[Start DATA LINES]

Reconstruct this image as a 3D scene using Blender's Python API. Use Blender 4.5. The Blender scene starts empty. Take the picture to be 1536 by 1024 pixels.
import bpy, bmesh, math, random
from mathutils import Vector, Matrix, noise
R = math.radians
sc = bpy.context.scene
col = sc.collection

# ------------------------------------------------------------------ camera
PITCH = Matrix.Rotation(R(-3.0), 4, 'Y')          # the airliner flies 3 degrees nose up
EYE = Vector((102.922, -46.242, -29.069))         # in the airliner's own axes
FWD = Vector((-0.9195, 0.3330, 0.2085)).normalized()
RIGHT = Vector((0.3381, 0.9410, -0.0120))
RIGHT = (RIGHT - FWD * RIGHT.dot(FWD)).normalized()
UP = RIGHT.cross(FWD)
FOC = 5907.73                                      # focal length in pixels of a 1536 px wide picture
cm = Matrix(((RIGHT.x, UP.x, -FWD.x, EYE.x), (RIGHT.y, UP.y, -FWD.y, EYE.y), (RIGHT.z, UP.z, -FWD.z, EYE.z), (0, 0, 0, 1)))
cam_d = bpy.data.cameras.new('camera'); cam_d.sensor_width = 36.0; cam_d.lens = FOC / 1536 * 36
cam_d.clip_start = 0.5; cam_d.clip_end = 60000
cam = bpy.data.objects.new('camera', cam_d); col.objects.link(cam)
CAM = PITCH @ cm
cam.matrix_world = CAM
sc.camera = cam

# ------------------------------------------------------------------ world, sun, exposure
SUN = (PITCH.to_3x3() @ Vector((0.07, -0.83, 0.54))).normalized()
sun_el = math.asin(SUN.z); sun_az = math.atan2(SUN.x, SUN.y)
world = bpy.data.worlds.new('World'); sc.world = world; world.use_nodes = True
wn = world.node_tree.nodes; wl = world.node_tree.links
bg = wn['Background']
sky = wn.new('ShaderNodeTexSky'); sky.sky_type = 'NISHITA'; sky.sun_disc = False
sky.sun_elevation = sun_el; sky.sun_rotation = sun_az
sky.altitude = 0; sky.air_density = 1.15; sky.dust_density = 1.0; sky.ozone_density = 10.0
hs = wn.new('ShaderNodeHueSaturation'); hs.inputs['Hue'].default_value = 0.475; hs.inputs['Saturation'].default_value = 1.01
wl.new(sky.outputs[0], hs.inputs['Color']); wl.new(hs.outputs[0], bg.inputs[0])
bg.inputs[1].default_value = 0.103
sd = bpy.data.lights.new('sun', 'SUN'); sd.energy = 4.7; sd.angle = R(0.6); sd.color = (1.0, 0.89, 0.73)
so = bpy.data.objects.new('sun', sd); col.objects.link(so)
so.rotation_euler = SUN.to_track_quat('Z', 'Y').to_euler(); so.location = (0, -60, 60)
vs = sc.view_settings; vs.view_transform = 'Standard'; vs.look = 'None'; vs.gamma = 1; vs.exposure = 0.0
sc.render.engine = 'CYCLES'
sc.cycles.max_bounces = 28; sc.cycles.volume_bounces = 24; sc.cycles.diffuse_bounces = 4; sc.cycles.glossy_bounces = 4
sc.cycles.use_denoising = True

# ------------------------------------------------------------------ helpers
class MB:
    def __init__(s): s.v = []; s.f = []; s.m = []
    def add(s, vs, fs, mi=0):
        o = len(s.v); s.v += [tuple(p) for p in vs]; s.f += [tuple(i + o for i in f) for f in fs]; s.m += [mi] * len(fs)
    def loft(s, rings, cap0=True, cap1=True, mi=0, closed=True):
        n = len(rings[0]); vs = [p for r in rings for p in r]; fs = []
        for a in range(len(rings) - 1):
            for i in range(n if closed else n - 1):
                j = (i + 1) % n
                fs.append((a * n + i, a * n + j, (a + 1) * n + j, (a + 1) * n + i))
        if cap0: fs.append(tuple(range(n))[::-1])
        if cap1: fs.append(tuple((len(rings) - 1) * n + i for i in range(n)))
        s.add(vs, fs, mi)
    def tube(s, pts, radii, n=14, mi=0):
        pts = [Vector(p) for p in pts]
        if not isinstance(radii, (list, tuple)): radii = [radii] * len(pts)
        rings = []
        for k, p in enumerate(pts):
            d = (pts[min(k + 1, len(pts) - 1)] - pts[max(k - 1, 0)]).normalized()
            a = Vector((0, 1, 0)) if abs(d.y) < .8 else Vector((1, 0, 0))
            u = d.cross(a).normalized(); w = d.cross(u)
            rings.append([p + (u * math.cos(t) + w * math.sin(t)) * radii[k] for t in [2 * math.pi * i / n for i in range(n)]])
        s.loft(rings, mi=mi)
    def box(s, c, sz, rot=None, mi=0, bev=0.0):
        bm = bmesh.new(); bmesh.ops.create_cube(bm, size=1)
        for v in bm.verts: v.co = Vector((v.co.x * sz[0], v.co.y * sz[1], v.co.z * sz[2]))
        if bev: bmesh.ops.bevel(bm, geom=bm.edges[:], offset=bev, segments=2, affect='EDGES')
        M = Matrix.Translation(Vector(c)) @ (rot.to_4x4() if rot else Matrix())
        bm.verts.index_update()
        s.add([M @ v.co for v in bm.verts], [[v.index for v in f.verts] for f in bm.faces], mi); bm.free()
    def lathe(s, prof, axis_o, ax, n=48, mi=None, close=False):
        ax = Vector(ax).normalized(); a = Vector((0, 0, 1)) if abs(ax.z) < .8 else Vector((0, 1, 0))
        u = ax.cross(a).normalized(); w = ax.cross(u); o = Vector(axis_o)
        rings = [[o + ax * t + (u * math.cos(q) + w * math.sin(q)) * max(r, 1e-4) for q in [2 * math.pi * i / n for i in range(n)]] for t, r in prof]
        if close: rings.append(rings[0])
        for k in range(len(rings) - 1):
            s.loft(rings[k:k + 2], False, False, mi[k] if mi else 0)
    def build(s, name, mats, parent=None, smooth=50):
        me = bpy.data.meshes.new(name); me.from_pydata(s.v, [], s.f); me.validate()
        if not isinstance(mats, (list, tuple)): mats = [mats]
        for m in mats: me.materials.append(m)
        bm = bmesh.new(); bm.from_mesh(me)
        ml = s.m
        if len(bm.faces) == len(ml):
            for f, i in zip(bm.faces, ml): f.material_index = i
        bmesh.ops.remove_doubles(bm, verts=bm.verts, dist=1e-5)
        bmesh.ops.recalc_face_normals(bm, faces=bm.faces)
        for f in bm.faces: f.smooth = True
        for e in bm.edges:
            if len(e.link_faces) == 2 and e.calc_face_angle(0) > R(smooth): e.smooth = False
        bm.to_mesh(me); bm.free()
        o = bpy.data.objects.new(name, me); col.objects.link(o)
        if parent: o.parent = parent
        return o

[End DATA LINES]

§ **THE EXERCISE**
Copy out only the lines running from the beginning of the data to the line with "sc.camera = cam", both ends included.

§ **SOLUTION BELOW**
Reconstruct this image as a 3D scene using Blender's Python API. Use Blender 4.5. The Blender scene starts empty. Take the picture to be 1536 by 1024 pixels.
import bpy, bmesh, math, random
from mathutils import Vector, Matrix, noise
R = math.radians
sc = bpy.context.scene
col = sc.collection

# ------------------------------------------------------------------ camera
PITCH = Matrix.Rotation(R(-3.0), 4, 'Y')          # the airliner flies 3 degrees nose up
EYE = Vector((102.922, -46.242, -29.069))         # in the airliner's own axes
FWD = Vector((-0.9195, 0.3330, 0.2085)).normalized()
RIGHT = Vector((0.3381, 0.9410, -0.0120))
RIGHT = (RIGHT - FWD * RIGHT.dot(FWD)).normalized()
UP = RIGHT.cross(FWD)
FOC = 5907.73                                      # focal length in pixels of a 1536 px wide picture
cm = Matrix(((RIGHT.x, UP.x, -FWD.x, EYE.x), (RIGHT.y, UP.y, -FWD.y, EYE.y), (RIGHT.z, UP.z, -FWD.z, EYE.z), (0, 0, 0, 1)))
cam_d = bpy.data.cameras.new('camera'); cam_d.sensor_width = 36.0; cam_d.lens = FOC / 1536 * 36
cam_d.clip_start = 0.5; cam_d.clip_end = 60000
cam = bpy.data.objects.new('camera', cam_d); col.objects.link(cam)
CAM = PITCH @ cm
cam.matrix_world = CAM
sc.camera = cam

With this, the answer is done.